Two principal artistic influences on the budding young talent 
were Josef Sima and Jan Zrzavy. As with Sima’s vaguely 
identifiable objects and Zrzavy’s dark world of the fantastic, 
her paintings emerged as resolutely in the school of Czech 
Modernism, her art in it’s almost violent emotionalism, 
carrying on the story of loss told in Czech art throughout the 
twentieth century.

In the summer of 1985 Iva escaped Czechoslovakia and made her 
home in Rome, Italy. A year later she was granted political 
asylum in the United States. The refugee life of a free, 
young woman in a strange and exciting new land thus supplanted 
her previous life of struggle against hardline political 
repression. Consequently, her painting changed: abstracted 
figures dominated and an intense symbolism was employed.

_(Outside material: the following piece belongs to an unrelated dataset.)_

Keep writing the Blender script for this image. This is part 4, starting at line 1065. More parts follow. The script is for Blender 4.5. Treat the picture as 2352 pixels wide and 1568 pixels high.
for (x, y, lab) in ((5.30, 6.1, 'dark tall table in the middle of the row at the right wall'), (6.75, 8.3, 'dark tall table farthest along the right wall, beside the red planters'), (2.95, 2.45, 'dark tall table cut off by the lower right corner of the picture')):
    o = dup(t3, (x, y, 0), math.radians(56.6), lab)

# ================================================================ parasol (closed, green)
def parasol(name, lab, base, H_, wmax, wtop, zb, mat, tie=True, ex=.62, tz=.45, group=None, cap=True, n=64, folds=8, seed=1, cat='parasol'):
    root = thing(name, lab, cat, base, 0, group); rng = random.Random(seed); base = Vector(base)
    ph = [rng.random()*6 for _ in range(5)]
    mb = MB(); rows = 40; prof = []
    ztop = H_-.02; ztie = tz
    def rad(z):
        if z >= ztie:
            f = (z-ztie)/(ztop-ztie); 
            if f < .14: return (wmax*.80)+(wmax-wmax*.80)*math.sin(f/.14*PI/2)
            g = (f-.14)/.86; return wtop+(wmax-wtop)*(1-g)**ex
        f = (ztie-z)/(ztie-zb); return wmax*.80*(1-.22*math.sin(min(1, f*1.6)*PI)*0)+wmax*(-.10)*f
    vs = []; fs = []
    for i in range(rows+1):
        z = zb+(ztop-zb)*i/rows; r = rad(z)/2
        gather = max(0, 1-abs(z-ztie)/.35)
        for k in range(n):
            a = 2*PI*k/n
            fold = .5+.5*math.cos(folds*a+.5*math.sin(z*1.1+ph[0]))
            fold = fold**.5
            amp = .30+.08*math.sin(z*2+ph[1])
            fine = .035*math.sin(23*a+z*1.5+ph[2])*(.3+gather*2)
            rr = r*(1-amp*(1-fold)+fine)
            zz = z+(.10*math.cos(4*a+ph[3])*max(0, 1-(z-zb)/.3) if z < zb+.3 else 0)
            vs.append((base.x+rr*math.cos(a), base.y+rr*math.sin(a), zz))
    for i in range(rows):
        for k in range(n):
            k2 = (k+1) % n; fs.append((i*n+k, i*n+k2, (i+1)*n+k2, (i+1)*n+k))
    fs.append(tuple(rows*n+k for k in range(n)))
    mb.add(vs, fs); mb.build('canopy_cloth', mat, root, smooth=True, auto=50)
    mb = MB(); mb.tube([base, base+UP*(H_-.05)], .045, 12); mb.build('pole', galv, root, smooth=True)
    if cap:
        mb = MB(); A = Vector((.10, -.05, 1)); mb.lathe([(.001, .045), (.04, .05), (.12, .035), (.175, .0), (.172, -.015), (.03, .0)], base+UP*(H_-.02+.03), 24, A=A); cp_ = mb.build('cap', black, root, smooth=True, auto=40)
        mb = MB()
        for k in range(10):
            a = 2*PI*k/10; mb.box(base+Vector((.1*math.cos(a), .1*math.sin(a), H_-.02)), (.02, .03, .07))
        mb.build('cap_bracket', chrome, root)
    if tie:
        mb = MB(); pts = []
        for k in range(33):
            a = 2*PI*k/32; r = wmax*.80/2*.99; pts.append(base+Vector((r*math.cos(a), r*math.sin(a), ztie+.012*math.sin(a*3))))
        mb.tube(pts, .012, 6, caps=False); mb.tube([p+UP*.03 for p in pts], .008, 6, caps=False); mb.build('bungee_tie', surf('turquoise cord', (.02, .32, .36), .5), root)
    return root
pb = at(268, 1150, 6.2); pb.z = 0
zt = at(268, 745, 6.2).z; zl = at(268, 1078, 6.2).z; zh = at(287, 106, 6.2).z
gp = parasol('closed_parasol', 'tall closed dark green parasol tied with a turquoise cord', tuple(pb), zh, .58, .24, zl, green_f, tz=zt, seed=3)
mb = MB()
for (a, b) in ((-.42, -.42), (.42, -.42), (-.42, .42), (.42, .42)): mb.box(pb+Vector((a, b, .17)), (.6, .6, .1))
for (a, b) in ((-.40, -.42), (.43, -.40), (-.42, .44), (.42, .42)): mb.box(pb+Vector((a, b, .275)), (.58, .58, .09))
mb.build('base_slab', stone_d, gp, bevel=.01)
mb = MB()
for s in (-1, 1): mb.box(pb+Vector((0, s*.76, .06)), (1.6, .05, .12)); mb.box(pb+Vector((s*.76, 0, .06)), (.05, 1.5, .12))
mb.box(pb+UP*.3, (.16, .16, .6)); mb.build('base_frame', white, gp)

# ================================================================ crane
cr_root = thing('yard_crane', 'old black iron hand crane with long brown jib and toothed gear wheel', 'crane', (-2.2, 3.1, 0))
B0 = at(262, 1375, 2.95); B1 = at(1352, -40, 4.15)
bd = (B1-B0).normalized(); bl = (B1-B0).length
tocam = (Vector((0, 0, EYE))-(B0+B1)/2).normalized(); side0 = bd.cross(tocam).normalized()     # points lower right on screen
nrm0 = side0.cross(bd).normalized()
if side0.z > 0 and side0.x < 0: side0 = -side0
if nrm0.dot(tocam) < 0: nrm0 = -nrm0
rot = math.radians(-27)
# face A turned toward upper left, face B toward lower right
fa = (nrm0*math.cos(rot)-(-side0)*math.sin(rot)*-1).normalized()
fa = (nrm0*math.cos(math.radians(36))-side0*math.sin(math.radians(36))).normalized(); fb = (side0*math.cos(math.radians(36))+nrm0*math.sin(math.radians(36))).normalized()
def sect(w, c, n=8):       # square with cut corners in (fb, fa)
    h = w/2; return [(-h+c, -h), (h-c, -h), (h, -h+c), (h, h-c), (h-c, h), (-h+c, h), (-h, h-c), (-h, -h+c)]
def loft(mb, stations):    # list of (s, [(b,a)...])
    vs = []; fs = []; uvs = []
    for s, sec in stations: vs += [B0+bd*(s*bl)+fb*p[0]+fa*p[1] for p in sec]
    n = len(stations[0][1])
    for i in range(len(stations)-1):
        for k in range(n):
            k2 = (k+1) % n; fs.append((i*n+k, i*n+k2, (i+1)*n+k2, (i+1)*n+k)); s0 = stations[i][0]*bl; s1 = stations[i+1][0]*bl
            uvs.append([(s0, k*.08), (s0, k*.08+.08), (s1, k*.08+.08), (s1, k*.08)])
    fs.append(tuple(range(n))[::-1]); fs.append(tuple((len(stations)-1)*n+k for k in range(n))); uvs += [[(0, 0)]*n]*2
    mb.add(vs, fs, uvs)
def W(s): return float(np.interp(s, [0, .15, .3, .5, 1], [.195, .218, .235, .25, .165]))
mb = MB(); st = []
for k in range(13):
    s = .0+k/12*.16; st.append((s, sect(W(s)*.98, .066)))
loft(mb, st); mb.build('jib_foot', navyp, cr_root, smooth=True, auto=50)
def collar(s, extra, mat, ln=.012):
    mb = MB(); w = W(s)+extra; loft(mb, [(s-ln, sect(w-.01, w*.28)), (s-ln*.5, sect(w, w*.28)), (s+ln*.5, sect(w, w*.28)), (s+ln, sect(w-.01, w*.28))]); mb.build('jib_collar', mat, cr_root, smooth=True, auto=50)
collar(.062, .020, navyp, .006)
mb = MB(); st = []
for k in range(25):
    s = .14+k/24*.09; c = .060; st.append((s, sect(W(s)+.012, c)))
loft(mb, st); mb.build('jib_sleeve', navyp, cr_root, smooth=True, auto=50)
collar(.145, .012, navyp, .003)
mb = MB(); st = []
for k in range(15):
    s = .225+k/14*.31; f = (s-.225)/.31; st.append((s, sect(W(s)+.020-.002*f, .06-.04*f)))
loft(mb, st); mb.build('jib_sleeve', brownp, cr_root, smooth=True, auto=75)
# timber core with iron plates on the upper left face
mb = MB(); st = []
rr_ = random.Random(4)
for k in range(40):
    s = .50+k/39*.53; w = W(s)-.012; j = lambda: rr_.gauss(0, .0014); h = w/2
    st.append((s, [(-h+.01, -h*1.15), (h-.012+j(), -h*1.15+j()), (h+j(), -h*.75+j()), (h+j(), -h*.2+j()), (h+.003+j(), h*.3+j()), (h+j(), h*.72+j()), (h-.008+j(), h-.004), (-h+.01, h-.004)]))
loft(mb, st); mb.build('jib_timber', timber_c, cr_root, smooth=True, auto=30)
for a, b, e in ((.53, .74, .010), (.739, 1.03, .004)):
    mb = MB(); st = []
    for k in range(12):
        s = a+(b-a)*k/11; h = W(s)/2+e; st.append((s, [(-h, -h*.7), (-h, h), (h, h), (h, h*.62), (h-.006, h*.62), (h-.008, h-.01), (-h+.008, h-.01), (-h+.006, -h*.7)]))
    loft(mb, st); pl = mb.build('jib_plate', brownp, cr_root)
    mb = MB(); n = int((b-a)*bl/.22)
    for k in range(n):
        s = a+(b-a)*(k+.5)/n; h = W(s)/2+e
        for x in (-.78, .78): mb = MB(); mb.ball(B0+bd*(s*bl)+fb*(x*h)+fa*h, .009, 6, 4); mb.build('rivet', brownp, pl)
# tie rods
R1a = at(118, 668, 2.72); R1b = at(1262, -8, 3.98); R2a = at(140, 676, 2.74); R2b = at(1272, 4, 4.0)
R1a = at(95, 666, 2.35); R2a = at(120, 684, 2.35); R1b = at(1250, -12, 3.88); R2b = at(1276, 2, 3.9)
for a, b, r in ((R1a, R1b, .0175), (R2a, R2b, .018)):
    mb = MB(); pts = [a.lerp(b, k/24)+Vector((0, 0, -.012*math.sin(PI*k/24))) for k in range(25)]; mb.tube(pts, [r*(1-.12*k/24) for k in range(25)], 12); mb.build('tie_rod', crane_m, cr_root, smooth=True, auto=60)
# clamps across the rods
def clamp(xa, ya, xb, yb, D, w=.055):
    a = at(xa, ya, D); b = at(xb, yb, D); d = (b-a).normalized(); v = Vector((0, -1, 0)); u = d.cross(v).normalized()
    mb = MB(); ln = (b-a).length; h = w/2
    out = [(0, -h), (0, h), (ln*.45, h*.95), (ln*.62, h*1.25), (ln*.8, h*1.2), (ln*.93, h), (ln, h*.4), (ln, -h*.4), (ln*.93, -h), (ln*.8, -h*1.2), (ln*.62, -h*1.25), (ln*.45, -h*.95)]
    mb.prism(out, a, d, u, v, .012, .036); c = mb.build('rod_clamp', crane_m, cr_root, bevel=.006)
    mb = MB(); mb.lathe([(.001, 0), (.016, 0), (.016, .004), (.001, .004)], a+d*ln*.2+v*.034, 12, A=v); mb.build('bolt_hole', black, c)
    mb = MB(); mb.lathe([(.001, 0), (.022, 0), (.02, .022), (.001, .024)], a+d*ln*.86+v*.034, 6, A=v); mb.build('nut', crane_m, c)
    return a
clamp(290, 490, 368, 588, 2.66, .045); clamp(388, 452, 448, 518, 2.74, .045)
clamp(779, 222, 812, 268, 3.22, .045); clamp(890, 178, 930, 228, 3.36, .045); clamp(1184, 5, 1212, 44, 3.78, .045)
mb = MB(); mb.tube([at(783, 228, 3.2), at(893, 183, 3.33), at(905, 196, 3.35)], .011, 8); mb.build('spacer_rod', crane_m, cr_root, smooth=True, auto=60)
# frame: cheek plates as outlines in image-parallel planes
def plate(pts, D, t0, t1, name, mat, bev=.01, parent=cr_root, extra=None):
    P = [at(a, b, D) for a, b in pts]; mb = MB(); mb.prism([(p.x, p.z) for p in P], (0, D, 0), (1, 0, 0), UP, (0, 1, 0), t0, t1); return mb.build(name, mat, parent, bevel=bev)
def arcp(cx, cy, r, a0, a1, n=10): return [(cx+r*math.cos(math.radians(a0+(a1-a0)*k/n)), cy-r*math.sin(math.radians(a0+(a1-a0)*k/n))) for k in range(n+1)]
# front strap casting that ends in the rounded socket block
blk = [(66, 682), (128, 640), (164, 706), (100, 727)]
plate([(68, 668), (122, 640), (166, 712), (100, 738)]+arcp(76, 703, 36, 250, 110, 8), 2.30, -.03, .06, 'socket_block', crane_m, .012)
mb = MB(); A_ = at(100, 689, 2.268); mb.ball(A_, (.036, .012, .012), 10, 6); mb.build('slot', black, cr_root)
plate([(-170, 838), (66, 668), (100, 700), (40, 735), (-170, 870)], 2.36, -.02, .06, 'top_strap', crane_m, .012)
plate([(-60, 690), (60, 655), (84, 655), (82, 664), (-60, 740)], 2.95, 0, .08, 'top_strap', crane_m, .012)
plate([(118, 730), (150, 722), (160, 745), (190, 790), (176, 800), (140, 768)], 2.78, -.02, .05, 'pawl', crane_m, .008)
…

By 1988 she began working as a painter for Robert Walker. He 
introduced her to the Los Angeles art scene and helped establish 
her place within the art community. During the ‘88-’89 school 
year, she also worked as an assistant in a drawing class at 
West Los Angeles College, where she studied at the time.

In the fall of 1989, the sudden exhilaration unleashed in 
Czechoslovakia, by the Velvet Revolution and the end of communist 
rule, created a reverse effect on her paintings and a return to 
the old dissident themes she thought were left behind. The 
reunion with her mother, shortly after, inspired a series of 
works filled with injustice and despair.  It was this body of 
work that earned Iva a first exhibit at LACMA’s rental  division.

In her more recent paintings, the abstraction has faded and the 
figures are recognizably human. A new world is revealed in which 
communication thrives. With freedom comes a new level of 
introspection, emotion closer to the heart. The work becomes a 
universal language shared by many.

Currently, Iva continues to work and live in Los Angeles.